Shinku Volume 22, Issue 5

An Apparatus for Low Energy Ion Scattering Spectroscopy

A UHV apparatus has been constructed, which allows surface analysis by ISS (Ion Scattering Spectroscopy), LEED and AES. This paper describes the ISS system of the apparatus. A B-A gauge type ion gun, which is used to produce noble gas ions, is operated at the pressure of 1 × 10^-4 Torr with wide energy range (350' 3000 eV). The accelerated ion beam passes through the magnetic sector mass spectrometer (R=11.5 cm, φ=-60°, M/ΔM=20) and the lens system. The scattered and secondary ions are energy-analysed by the cylindrical sector analyser (RR=4.5 cm, φ=127°, E/ΔE=100). The analyser allows energy analysis in the range of scattering angles from 0° to 95°. The base pressure in the sample chamber is 2 × 10^-10 Torr, and the working pressures during ISS experiment are 8 × 10 ^-10 Torr for Ne ions and 1 × 10^-9 Torr for He ions, respectively.
A special specimen manipulator was devised to meet the requirement of the multiple measurement.
Some preliminaly experimental results from a InSb (111) surface are presented.

A Stable and Compact Pierce-Type Electron Gun with LaB₆ Cathode

A stable and compact Pierce-type electron gun has been developed as a highly practical electron source of high beam intensity.
This Pierce-type gun has LaB₆ cathode of 2 mm in diameter and 7 mm in length with Ta ribbon heaters for electron bombardment.
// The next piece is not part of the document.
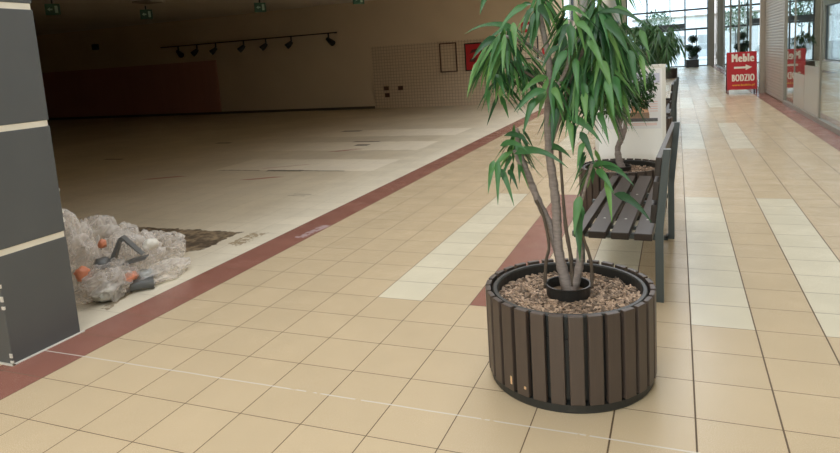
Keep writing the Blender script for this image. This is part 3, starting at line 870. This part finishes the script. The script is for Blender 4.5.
# ------------------------------------------------------------------ potted topiaries at the far facade
def topiary(loc, label):
    t = thing('potted_topiary', label, 'plant', loc, 0, 'ball topiaries by the entrance')
    MB().box(-.38, .38, -.25, .25, 0, .50).build('pot', M_BLACK, t, bevel=.02)
    MB().tube([(0, 0, .5), (.03, 0, .9), (-.02, 0, 1.3), (.02, 0, 1.75)], .025, 7).build('trunk', M_BARK2, t)
    r = random.Random(2)
    for cx, cz, rad in ((.04, 1.80, .27), (-.20, 1.24, .24), (.22, 1.14, .27), (.02, .86, .24)):
        mb = MB()
        for k in range(330):
            v = Vector((r.gauss(0, 1), r.gauss(0, 1), r.gauss(0, 1))).normalized() * rad * r.uniform(.75, 1)
            c = Vector((cx, 0, cz)) + Vector((v.x, v.y, v.z * .8))
            d = (v.normalized() + Vector((r.uniform(-.7, .7), r.uniform(-.7, .7), r.uniform(-.7, .7)))).normalized() * .09
            leaf(mb, c, c + d, .06, .01, Vector((r.uniform(-1, 1), r.uniform(-1, 1), 1)), 2)
        bmesh.ops.create_icosphere(mb.bm, subdivisions=2, radius=rad * .82, matrix=Matrix.Translation((cx, 0, cz)) @ Matrix.Diagonal((1, 1, .8, 1)))
        mb.build('leaf_ball', M_BALL, t)
    return t
topiary((.86, 42.3, 0), 'dark ball topiary in a black box pot by the glass entrance')

# ------------------------------------------------------------------ empty shop: fittings on its back wall
BW = BACK
t = thing('track_light', 'black track light rail with seven spots on the dark shop wall', 'lamp', (-15.1, BW, 2.735))
MB().box(-4.05, 3.95, -.17, -.14, -.02, .02).build('rail', M_BLACK, t)
for x in (-3.9, -1.3, 1.3, 3.8): MB().box(x - .02, x + .02, -.14, 0, -.015, .015).build('bracket', M_BLACK, t)
sx = [-18.27, -17.35, -16.45, -15.15, -14.15, -13.05, -11.50]
for i, x in enumerate(sx):
    x -= -15.1
    s = MB().tube([(x, -.155, -.02), (x, -.155, -.22)], .028, 8).build('spot_stem', M_BLACK, t)
    dx = .22 if i in (0, 6) else -.16
    MB().tube([(x - dx * .25, -.17, -.19), (x + dx * .5, -.22, -.30), (x + dx, -.27, -.37)], [.06, .10, .11], 12).build('spot_head', M_BLACK, s)
for (x, y), lab in zip(((-14.9, 9.3), (-14.85, 12.4), (-11.75, 13.8), (-8.75, 14.45)), ('leftmost green exit sign under the dark shop ceiling, nearest the pillar', 'second green exit sign from the pillar, above the red board', 'third green exit sign from the pillar, above the track light', 'rightmost green exit sign under the shop ceiling')):
    t = thing('exit_sign', lab, 'exit sign', (x, y, 3.33), .85, 'green exit signs under the shop ceiling')
    MB().box(-.17, .17, -.03, .03, 0, .28).build('housing', M_GREEN, t)
    MB().box(-.02, .02, -.02, .02, .28, SZ - 3.331).build('hanger', M_BLACK, t)
    # running figure, arrow and door of the pictogram
    m_ = MB(); q = -.034
    m_.prism([(.05, .05), (.12, .05), (.12, .23), (.05, .23)], q, -.0305)
    m_.prism([(-.12, .14), (-.06, .19), (-.06, .16), (.0, .16), (.0, .12), (-.06, .12), (-.06, .09)], q, -.0305)
    m_.build('pictogram', M_PALEGREEN, t)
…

Using single-crystal LaB₆ we have obtained beam current of 1.5 mA at 300 V with beam diameter 2.5 mm, by supplying only 15 watt for cathode heating. The gun assembly is so compact that no cooling facility is needed. Current stability within 1% can easily be obtained in vacuum better than low 10^-6 Torr for single-crystal LaB₆, however one needs much better vacuum for sintered LaB₆ to get the same stability.
The efficiency of 90% has been attained by the present Pierce-type gun with LaB₆ cathode even at 300 V.

A Study for the Porosity of Solid Gas Layers and its Application for Cryosorption Pump

Solid gas layers condensed under suitable conditions, have a large pore volume which accesible for adsorbates as He, H₂, D₂ and Ne. The surface area of these pores exceeds the geometrical surface (200 m²/gram sorbent). As a function of forming conditions such a surface area was measured by different adsorption theories and the validity of B.E.T. and D.R.K. theories for surface area determination of solid gas layers was examined by D₂ as an adsorbate. Optimum forming temperatures were 6 K, 10 K and 14 K for Ar, Kr and Xe, respectively. This effect was used to pump out He, H₂ and D₂ with a high speed. The influences of the pumping speed for these gases was measured as a parameter of sorption temperature, adsorbed quantity and different sorbent gas layers. One mole SF₆ can adsorbe approximately 0.3 mole H₂ at a relative pumping speed S/S₀_??_0.7.